At the start of WWII, sea (aka naval) mines were contact mines, meaning they had to come into direct contact with ships to detonate.
However, Germany quickly started deploying more sophisticated mines that exploded when ships got close to them, but without requiring actual contact. These mines detonated when they detected an increase in the magnetic field as a result of a ship passing close to them. As a large ferrous object (i.e. a ship made of steel) passes through Earth’s magnetic field, it concentrates the field over it. When the sensor in the mine detected this concentrated magnetic field, it triggered the mine and the nearby ship was damaged by the shockwave of the explosion.
One of these mines ended up on the mud flats in the Thames Estuary at low tide in November 1939. This allowed the British to take it apart and examine this new trigger system.

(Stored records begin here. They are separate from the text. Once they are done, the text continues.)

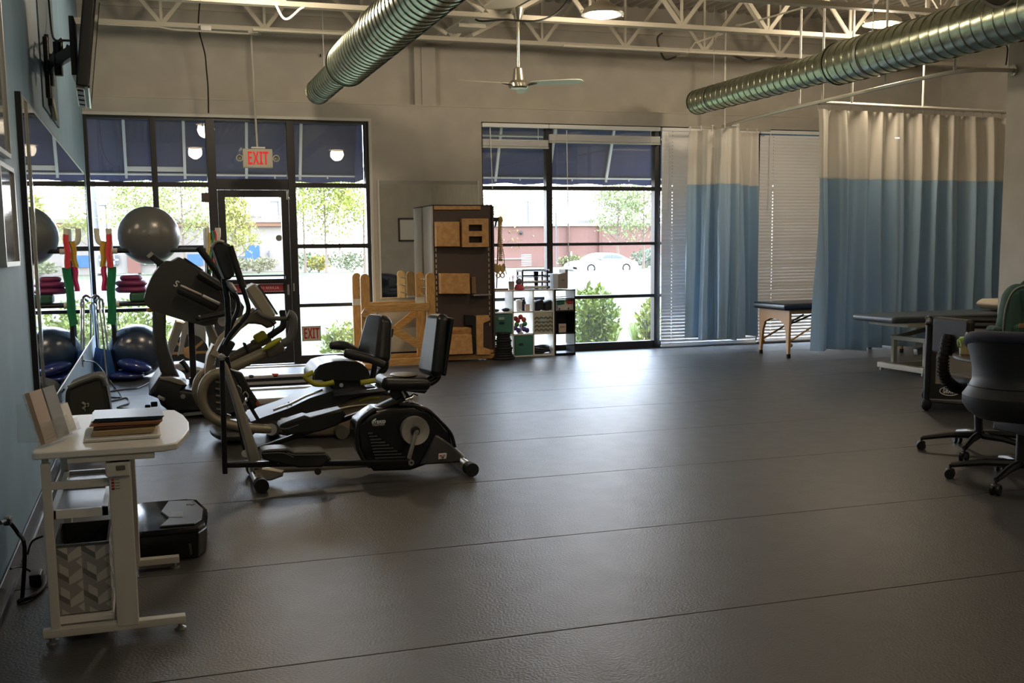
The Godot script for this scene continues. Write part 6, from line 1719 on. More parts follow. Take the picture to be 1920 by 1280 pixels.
	one("pillow", pl, M("pillow_cream", H("d6cdbd"), 0.8), "cream pillow lying on the grey treatment table", "pillow", "", 70)


# ---------------------------------------------------------------- chairs, table and playard at the right
func star_base(o: Node3D, c: Vector3, a0: float, r: float, m: Material) -> void:
	for k in 5:
		var a := deg_to_rad(a0 + 72.0 * k)
		var d := Vector3(cos(a), 0, sin(a))
		obj("base_leg", B().tube([c + Vector3(0, 0.12, 0) + d * 0.03, c + Vector3(0, 0.115, 0) + d * r * 0.5, c + Vector3(0, 0.085, 0) + d * r], [0.026, 0.022, 0.016], 8), m, o)
		var w := c + d * (r + 0.005)
		var ax := Vector3(-d.z, 0, d.x)
		var cs := obj("caster", B().tube([w + ax * 0.008 + Vector3(0, 0.03, 0), w + ax * 0.026 + Vector3(0, 0.03, 0)], 0.03, 14).tube([w - ax * 0.008 + Vector3(0, 0.03, 0), w - ax * 0.026 + Vector3(0, 0.03, 0)], 0.03, 14), M("caster_black", H("141416"), 0.35), o)
		obj("caster_hood", B().rbox(w + Vector3(0, 0.05, 0), Vector3(0.045, 0.03, 0.045), 0.012, 1).tube([w + Vector3(0, 0.05, 0), w + Vector3(0, 0.09, 0)], 0.008, 6), m, cs)


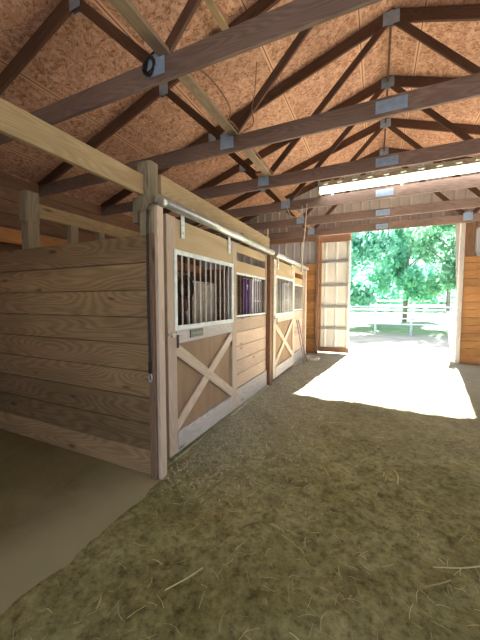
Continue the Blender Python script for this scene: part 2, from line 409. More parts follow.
# gable end: ribbed sheet above and beside the doorway
b = MB()
ribbed(b, (-5.45, YE+.10, 0), (1, 0, 0), 0, 11.07, lambda s: 3.44 if -5.45+s > DX0-.06 and -5.45+s < DX1+.06 else 0.0, lambda s: zr(-5.45+s), (0, -1, 0))
struct(b.build('wall_far', 'metal'))
b = MB(); ribbed(b, (-5.45, -4.1, 0), (0, 1, 0), 0, 12.9, lambda s: 0, lambda s: zr(-5.45), (1, 0, 0)); struct(b.build('wall_left', 'metal'))
b = MB(); z = 2.06
while z < 3.5:
    b.box(-5.42, -5.385, -4.0, 8.6, z, z+.205, 'y', .005); z += .21
struct(b.build('wall_left_shade_boards', 'darkpost'))  # dark boards added over the sheet metal, shade put in as colour
b = MB(); ribbed(b, (5.62, -4.1, 0), (0, 1, 0), 0, 12.9, lambda s: 0, lambda s: .95 if s > 5.2 else 3.16, (-1, 0, 0)); ribbed(b, (5.62, -4.1, 0), (0, 1, 0), 0, 12.9, lambda s: 3.15, lambda s: zr(5.62), (-1, 0, 0)); struct(b.build('wall_right', 'metal'))  # the open stretch is added to let daylight in from the side
b = MB(); ribbed(b, (-5.45, -4.12, 0), (1, 0, 0), 0, 11.07, lambda s: 3.34 if -5.45+s > -1.6 else 0.0, lambda s: zr(-5.45+s), (0, 1, 0)); struct(b.build('wall_near', 'metal'))  # the wide opening here is added for its daylight
# boards on the gable wall
def planks(mb, axis, a0, a1, z0, z1, h, off, t=.035, gap=.004):
    z = z0
    while z < z1-.02:
        zt = min(z+h, z1)
        if axis == 'x': mb.box(a0, a1, off, off+t, z+gap/2, zt-gap/2, 'x', .005)
        else: mb.box(off, off+t, a0, a1, z+gap/2, zt-gap/2, 'y', .005)
        z = zt
b = MB(); planks(b, 'x', -5.4, DX0-.07, 0, 2.55, .185, YE-.01); planks(b, 'x', DX1+.09, 5.55, 0, 2.55, .185, YE-.01)
struct(b.build('wall_far_boards', 'orange'))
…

To protect ships from these new magnetic mines, the British navy started degaussing ships. It installed copper wire around the circumference of ship hulls and passed electric current through the wire. This created a magnetic field that cancelled out, or at least significantly reduced, the magnetic field of the ship, making it “invisible” to the sensors of magnetic proximity mines.
Degaussing systems became widely used by the British and by D-Day, June 6, 1944, over 18,000 vessels had been protected in this way.
The bigger a ship was, the more copper needed to degauss it. For example, the Vanguard battleship (pictured below) required twenty-eight miles of copper wire which weighed 30 tons.
Canadian Charles Goodeve, who worked with the British military during WWII, played a key role in developing degaussing and other innovations during the war. He also invented the word “degauss.”
Today, copper is arguably the most important metal for clean energy because it is used in most electrical wiring. The more clean energy we produce, the more copper we will need.